One may be pardoned for thinking that the blocking operation, with all its complicated requirements, should have received undivided attention, but such a thing was impossible. Those were busy days at Dover. Special material, such as artificial fog apparatus, had to be constructed and fitted in the craft concerned. The use of the apparatus had to be practised with a view to discovering the conditions under which the best results could be obtained. Neighbouring commands, such as at Portsmouth and The Nore, were exceedingly helpful in this latter respect. The use of howitzers, flame projectors, bomb-mortars, grappling irons, scaling ladders, and many other fighting appliances not usually found in men-o'-war had to be investigated.

Production of Smoke

A special factory was established at Dover under Wing-Commander Brock—of whom I shall have much to tell—mainly in connection with the developments and use of artificial fog, but also to further the design and production of other material. Sixty men worked at this factory. Their output, both in quality and quantity, was most satisfactory in spite of the many handicaps with which such innovations have to contend. The difficulty of obtaining special material, when the output of every large firm in the country was already earmarked for other purposes, was not lessened by the fact that our urgent demands could seldom be supported, owing to the necessity for secrecy, by explanations as to the purposes in view.

The use of artificial fog in war was by no means an entirely new idea. The device had already been utilised by our naval forces off the Belgian coast, and a quantity of data on the subject was available as a result of its use in fighting on land. But all forms of fog screens—and there were many—had hitherto possessed disadvantages which would militate against satisfactory results in an enterprise such as we contemplated. The main difficulty attached to the smoke apparatus at Dover was that a very visible flame was emitted; this would have completely given our presence away as the smoke was intended to hide our presence and cover our advance. Some attempts had been made to surmount this difficulty, but experiments proved the apparatus to be hopelessly unsuited to our requirements. The reader, however, will not desire to be introduced to a highly technical treatise on this subject. Suffice it to say that, as a result of prolonged experimental work, a new type of fog was evolved which satisfied all requirements. The trials were not altogether devoid of humour. It is rumoured that on one occasion a fog produced in the Dover Straits refused to dissipate itself for three days, with the result that mercantile captains said some very hard things about the clerk of the weather.

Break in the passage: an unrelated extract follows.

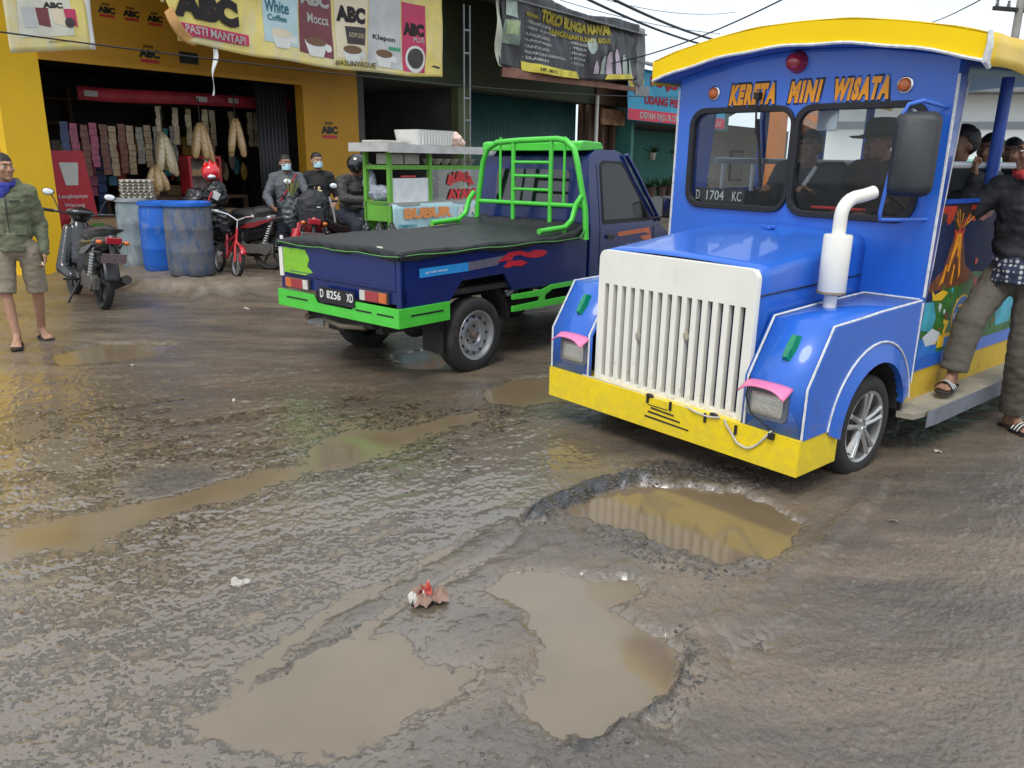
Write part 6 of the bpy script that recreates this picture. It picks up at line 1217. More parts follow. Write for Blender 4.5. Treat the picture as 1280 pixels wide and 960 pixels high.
def body(t, J, m, vox=.009, name='body', feet=True):
    mb = MB(); hR = headR(J); h = J['head']
    def E(o, r, n=18): mb.ell(h+hR @ Vector(o), r, n, hR)
    E((0, .012, .025), (.074, .09, .088)); E((0, -.035, -.02), (.06, .052, .082)); E((0, -.028, -.065), (.05, .05, .042)); E((0, -.07, -.088), (.022, .018, .018))
    E((0, -.083, .03), (.05, .012, .01)); mb.cap(h+hR @ Vector((0, -.088, .012)), h+hR @ Vector((0, -.105, -.024)), .009, .0145, 10); E((.012, -.094, -.028), (.009, .011, .008)); E((-.012, -.094, -.028), (.009, .011, .008))
    E((0, -.084, -.052), (.024, .01, .0065)); E((0, -.082, -.063), (.02, .01, .0065)); E((.04, -.066, -.02), (.02, .018, .02)); E((-.04, -.066, -.02), (.02, .018, .02))
    for s in (1, -1): E((s*.077, .008, -.005), (.009, .018, .03)); 
    mb.cap(J['neck'], h+hR @ Vector((0, .015, -.05)), .055, .05)
    c, wv, p = J['chest'], J['waist'], J['pelvis']
    mb.cap(J['neck']-Vector((0, 0, .02)), c, .055, .09); mb.ell(c, (.13, .085, .14), 18); mb.ell((c+wv)/2, (.12, .08, .14), 18); mb.ell(wv, (.11, .08, .12), 16); mb.ell(p, (.13, .09, .11), 18); mb.cap(c, p, .085, .085)
    for s in 'LR':
        sg = 1 if s == 'L' else -1
        mb.cap(J['neck']-Vector((0, 0, .03)), J['sh'+s], .05, .055); mb.cap(c, J['sh'+s], .07, .048); mb.cap(J['sh'+s], J['el'+s], .042, .035); mb.cap(J['el'+s], J['wr'+s], .035, .026)
        d = J['hd'+s] or (J['wr'+s]-J['el'+s]); add_hand(mb, J['wr'+s], Vector(d), J['palm'+s], -sg, J['curl'])
        mb.cap(p, J['hi'+s], .1, .085); mb.cap(J['hi'+s], J['kn'+s], .078, .052); k, a = J['kn'+s], J['an'+s]; mb.cap(k, a, .046, .033); mb.cap(k+(a-k)*.2+Vector((0, .008, 0)), k+(a-k)*.45+Vector((0, .008, 0)), .045, .043)
        f = J['to'+s].normalized(); fl = Vector((a.x, a.y, a.z-.055)); sdv = Vector((-f.y, f.x, 0))
        mb.cap(a, fl+f*-.03+Vector((0, 0, .01)), .033, .03); mb.cap(fl-f*.03, fl+f*.10, .028, .026); mb.cap(a, fl+f*.1, .03, .024); mb.cap(fl+f*.07+sdv*.015, fl+f*.13+sdv*.015, .026, .018); mb.cap(fl+f*.07-sdv*.015, fl+f*.13-sdv*.015, .026, .018)
        for i in range(5): o = (i-2)*.0165*sg; mb.cap(fl+f*.12+sdv*o-Vector((0, 0, .008)), fl+f*(.165-.008*abs(i-1.2))+sdv*o*1.15-Vector((0, 0, .012)), .0115, .009, 8)
    b = blob(mb, name, m, t, vox, 1)
    for s in (1, -1):
        e = MB().ell(h+hR @ Vector((s*.029, -.079, .007)), (.0125, .010, .006), 12).build('eye', eyew, t, smooth=180); MB().ell(h+hR @ Vector((s*.029, -.0865, .0075)), (.0052, .004, .0052), 10).build('iris', eyed, e, smooth=180)
        MB().cap(h+hR @ Vector((s*.012, -.094, .027)), h+hR @ Vector((s*.046, -.083, .03)), .004, .003, 6).build('eyebrow', hairm, t)
    return b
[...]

The blockships and Vindictive were fitted out at Chatham. That dockyard was already being taxed to its utmost. The situation demanded that every man should strive to exceed his previous utmost efforts—one of the few points on which our enemies may congratulate themselves. Secrecy was, of course, essential. Yet in the case of the ships fitting out at Chatham the number of men who played an indirect part in the operation ran into four figures. The same thing applied at Portsmouth where the Iris, the Daffodil, and the submarines destined to attack the railway viaduct at Zeebrugge were fitted out. The director of Naval Construction, Sir Tennyson D'Eyncourt, and the Director of Dockyards, Rear-Admiral L. E. Power, brought all their valuable knowledge, and that of their respective staffs, to bear on the problem. Much of the usual formality governing inter-departmental procedure was waived. Paper work was reduced to a minimum. The real nature of the operation was made known to few at that period. The war had taught men not to ask questions unless the information was an absolute necessity. Nevertheless many must have wondered what was afoot; special steps had to be taken, therefore, to prevent leakage of information, of which more anon.

CHAPTER VIII

THE PERSONNEL. SECRECY. TRAINING. SOME PERSONALITIES.

No naval or military training is necessary to realise that the success of any war operation is mainly dependent upon the personnel. In these days of machinery and munitions, however, we are apt to become ultra-materialistic in our imagination. We read of so many million rounds of ammunition, so many thousand tons of merchant shipping, such and such new-fangled weapons. But the necessity for efficient personnel is, after all, the crux of the whole matter. What use a ship without a crew, or an aeroplane without a pilot? Truly the question of personnel is paramount. No belligerent state ever suffered from a surplus of fighting men in the midst of a war. How strange it seemed to us in those critical days that we had ever been content to rely on an overseas expeditionary force of only 150,000 men.